● Objective: Retype every line from the start of the data down to and including the line with "COL = S.collection". Skip the pictures.

----

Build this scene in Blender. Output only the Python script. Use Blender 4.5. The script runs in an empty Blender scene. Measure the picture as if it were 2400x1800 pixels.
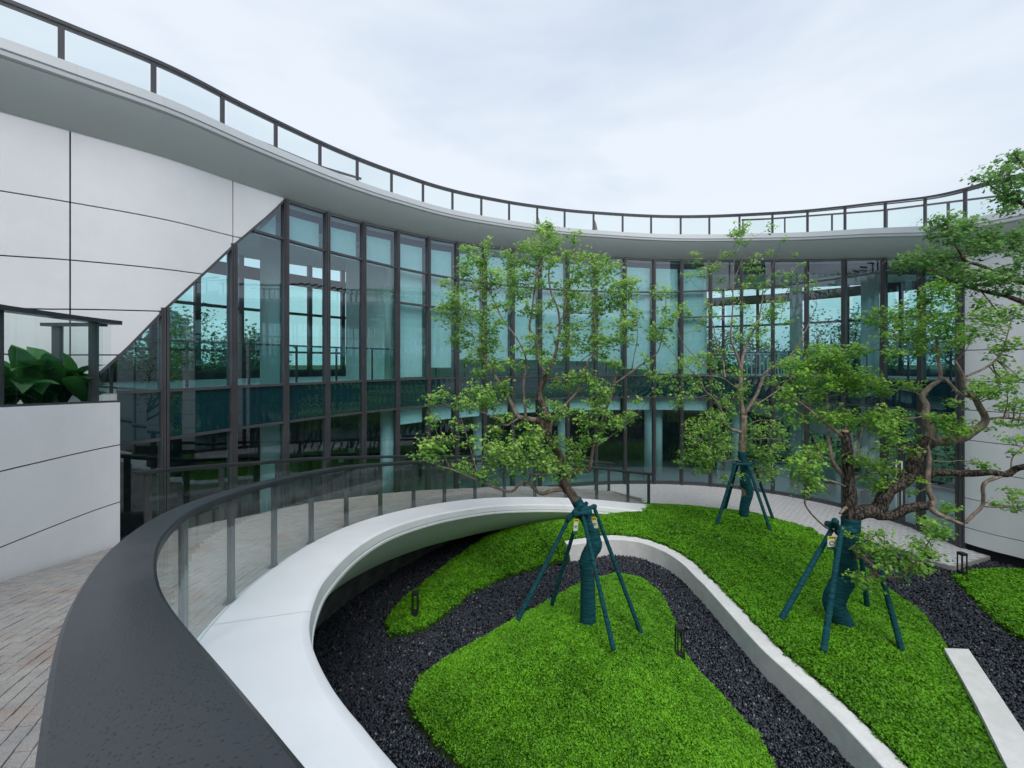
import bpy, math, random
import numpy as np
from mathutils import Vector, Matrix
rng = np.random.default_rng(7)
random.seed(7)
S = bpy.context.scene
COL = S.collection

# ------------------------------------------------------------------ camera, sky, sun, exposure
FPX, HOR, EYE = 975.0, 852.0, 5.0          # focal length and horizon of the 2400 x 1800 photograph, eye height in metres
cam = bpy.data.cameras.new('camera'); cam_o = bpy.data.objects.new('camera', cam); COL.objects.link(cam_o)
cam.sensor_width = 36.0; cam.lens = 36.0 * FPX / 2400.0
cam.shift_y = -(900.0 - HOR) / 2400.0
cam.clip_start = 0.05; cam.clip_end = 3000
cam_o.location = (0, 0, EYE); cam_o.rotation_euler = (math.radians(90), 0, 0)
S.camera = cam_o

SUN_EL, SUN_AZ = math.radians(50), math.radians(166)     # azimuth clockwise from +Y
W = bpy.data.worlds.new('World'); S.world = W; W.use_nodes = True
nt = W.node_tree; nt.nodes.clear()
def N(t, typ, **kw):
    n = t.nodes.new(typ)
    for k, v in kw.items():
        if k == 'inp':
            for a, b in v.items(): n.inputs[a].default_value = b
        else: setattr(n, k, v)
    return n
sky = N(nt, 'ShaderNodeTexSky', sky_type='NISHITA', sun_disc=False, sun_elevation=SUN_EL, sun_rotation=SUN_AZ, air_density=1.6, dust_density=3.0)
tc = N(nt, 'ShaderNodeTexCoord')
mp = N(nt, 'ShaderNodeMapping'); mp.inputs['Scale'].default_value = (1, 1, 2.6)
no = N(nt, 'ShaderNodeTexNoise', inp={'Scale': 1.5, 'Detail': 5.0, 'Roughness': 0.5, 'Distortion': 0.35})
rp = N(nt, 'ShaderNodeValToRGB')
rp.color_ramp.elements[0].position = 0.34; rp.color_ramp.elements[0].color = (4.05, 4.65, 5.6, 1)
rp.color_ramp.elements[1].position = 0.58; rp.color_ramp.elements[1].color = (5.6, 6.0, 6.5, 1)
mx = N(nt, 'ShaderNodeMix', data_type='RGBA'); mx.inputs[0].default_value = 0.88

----

● Correct result:
Build this scene in Blender. Output only the Python script. Use Blender 4.5. The script runs in an empty Blender scene. Measure the picture as if it were 2400x1800 pixels.
import bpy, math, random
import numpy as np
from mathutils import Vector, Matrix
rng = np.random.default_rng(7)
random.seed(7)
S = bpy.context.scene
COL = S.collection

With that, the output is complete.